## DESCRIPTION OF THE TASK:
Can the data below be set down again exactly, line for line?

## GIVEN MATERIAL:

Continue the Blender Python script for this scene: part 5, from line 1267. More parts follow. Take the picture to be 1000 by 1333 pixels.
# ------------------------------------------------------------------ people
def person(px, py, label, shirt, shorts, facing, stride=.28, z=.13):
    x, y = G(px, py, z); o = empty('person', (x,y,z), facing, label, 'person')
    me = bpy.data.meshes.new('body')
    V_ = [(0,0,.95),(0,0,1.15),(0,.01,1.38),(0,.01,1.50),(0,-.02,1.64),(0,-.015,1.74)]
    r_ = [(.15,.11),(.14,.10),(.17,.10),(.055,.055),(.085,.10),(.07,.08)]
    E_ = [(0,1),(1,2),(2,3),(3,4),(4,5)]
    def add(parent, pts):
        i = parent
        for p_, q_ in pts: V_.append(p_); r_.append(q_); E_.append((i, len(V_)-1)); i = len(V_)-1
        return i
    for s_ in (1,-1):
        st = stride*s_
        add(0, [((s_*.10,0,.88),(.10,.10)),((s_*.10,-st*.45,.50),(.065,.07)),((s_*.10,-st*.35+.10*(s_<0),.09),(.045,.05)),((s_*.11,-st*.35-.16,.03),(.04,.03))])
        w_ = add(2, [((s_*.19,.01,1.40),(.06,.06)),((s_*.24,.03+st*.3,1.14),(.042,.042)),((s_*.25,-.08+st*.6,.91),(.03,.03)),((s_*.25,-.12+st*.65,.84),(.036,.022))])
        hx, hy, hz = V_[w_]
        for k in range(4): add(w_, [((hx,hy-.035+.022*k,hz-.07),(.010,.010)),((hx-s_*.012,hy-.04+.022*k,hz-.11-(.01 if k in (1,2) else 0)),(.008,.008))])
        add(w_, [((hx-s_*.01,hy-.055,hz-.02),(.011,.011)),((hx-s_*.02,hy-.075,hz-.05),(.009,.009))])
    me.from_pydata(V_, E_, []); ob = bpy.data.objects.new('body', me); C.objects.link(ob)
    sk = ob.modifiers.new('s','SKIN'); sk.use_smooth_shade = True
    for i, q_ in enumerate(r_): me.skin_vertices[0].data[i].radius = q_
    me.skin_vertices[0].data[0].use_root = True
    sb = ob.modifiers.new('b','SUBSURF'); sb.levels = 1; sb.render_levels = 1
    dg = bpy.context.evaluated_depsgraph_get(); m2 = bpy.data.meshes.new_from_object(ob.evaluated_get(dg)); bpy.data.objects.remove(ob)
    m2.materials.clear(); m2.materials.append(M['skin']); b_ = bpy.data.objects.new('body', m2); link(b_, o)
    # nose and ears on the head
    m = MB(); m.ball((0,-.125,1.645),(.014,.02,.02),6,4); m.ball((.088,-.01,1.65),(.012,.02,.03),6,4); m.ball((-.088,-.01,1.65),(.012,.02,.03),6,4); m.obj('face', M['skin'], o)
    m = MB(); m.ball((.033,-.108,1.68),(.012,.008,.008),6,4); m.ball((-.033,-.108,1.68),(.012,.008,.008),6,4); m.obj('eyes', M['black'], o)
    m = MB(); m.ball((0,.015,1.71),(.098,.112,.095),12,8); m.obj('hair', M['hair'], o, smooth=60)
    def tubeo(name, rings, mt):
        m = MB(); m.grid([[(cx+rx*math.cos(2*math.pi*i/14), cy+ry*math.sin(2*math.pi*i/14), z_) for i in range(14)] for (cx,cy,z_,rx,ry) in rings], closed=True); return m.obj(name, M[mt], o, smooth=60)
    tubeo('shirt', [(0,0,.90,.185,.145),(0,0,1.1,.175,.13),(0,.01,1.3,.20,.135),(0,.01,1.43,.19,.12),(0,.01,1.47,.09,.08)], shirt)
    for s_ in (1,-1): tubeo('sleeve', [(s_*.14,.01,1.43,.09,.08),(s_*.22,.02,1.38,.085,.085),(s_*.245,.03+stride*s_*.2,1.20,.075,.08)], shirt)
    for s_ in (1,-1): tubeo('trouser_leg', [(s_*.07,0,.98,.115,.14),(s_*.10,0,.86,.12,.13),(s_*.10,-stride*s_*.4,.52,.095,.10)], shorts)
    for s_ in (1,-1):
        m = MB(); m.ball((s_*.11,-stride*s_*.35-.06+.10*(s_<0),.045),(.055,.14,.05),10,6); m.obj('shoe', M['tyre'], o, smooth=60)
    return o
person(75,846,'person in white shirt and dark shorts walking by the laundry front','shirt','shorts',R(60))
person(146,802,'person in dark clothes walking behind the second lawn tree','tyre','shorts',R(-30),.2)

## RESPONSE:
Continue the Blender Python script for this scene: part 5, from line 1267. More parts follow. Take the picture to be 1000 by 1333 pixels.
# ------------------------------------------------------------------ people
def person(px, py, label, shirt, shorts, facing, stride=.28, z=.13):
    x, y = G(px, py, z); o = empty('person', (x,y,z), facing, label, 'person')
    me = bpy.data.meshes.new('body')
    V_ = [(0,0,.95),(0,0,1.15),(0,.01,1.38),(0,.01,1.50),(0,-.02,1.64),(0,-.015,1.74)]
    r_ = [(.15,.11),(.14,.10),(.17,.10),(.055,.055),(.085,.10),(.07,.08)]
    E_ = [(0,1),(1,2),(2,3),(3,4),(4,5)]
    def add(parent, pts):
        i = parent
        for p_, q_ in pts: V_.append(p_); r_.append(q_); E_.append((i, len(V_)-1)); i = len(V_)-1
        return i
    for s_ in (1,-1):
        st = stride*s_
        add(0, [((s_*.10,0,.88),(.10,.10)),((s_*.10,-st*.45,.50),(.065,.07)),((s_*.10,-st*.35+.10*(s_<0),.09),(.045,.05)),((s_*.11,-st*.35-.16,.03),(.04,.03))])
        w_ = add(2, [((s_*.19,.01,1.40),(.06,.06)),((s_*.24,.03+st*.3,1.14),(.042,.042)),((s_*.25,-.08+st*.6,.91),(.03,.03)),((s_*.25,-.12+st*.65,.84),(.036,.022))])
        hx, hy, hz = V_[w_]
        for k in range(4): add(w_, [((hx,hy-.035+.022*k,hz-.07),(.010,.010)),((hx-s_*.012,hy-.04+.022*k,hz-.11-(.01 if k in (1,2) else 0)),(.008,.008))])
        add(w_, [((hx-s_*.01,hy-.055,hz-.02),(.011,.011)),((hx-s_*.02,hy-.075,hz-.05),(.009,.009))])
    me.from_pydata(V_, E_, []); ob = bpy.data.objects.new('body', me); C.objects.link(ob)
    sk = ob.modifiers.new('s','SKIN'); sk.use_smooth_shade = True
    for i, q_ in enumerate(r_): me.skin_vertices[0].data[i].radius = q_
    me.skin_vertices[0].data[0].use_root = True
    sb = ob.modifiers.new('b','SUBSURF'); sb.levels = 1; sb.render_levels = 1
    dg = bpy.context.evaluated_depsgraph_get(); m2 = bpy.data.meshes.new_from_object(ob.evaluated_get(dg)); bpy.data.objects.remove(ob)
    m2.materials.clear(); m2.materials.append(M['skin']); b_ = bpy.data.objects.new('body', m2); link(b_, o)
    # nose and ears on the head
    m = MB(); m.ball((0,-.125,1.645),(.014,.02,.02),6,4); m.ball((.088,-.01,1.65),(.012,.02,.03),6,4); m.ball((-.088,-.01,1.65),(.012,.02,.03),6,4); m.obj('face', M['skin'], o)
    m = MB(); m.ball((.033,-.108,1.68),(.012,.008,.008),6,4); m.ball((-.033,-.108,1.68),(.012,.008,.008),6,4); m.obj('eyes', M['black'], o)
    m = MB(); m.ball((0,.015,1.71),(.098,.112,.095),12,8); m.obj('hair', M['hair'], o, smooth=60)
    def tubeo(name, rings, mt):
        m = MB(); m.grid([[(cx+rx*math.cos(2*math.pi*i/14), cy+ry*math.sin(2*math.pi*i/14), z_) for i in range(14)] for (cx,cy,z_,rx,ry) in rings], closed=True); return m.obj(name, M[mt], o, smooth=60)
    tubeo('shirt', [(0,0,.90,.185,.145),(0,0,1.1,.175,.13),(0,.01,1.3,.20,.135),(0,.01,1.43,.19,.12),(0,.01,1.47,.09,.08)], shirt)
    for s_ in (1,-1): tubeo('sleeve', [(s_*.14,.01,1.43,.09,.08),(s_*.22,.02,1.38,.085,.085),(s_*.245,.03+stride*s_*.2,1.20,.075,.08)], shirt)
    for s_ in (1,-1): tubeo('trouser_leg', [(s_*.07,0,.98,.115,.14),(s_*.10,0,.86,.12,.13),(s_*.10,-stride*s_*.4,.52,.095,.10)], shorts)
    for s_ in (1,-1):
        m = MB(); m.ball((s_*.11,-stride*s_*.35-.06+.10*(s_<0),.045),(.055,.14,.05),10,6); m.obj('shoe', M['tyre'], o, smooth=60)
    return o
person(75,846,'person in white shirt and dark shorts walking by the laundry front','shirt','shorts',R(60))
person(146,802,'person in dark clothes walking behind the second lawn tree','tyre','shorts',R(-30),.2)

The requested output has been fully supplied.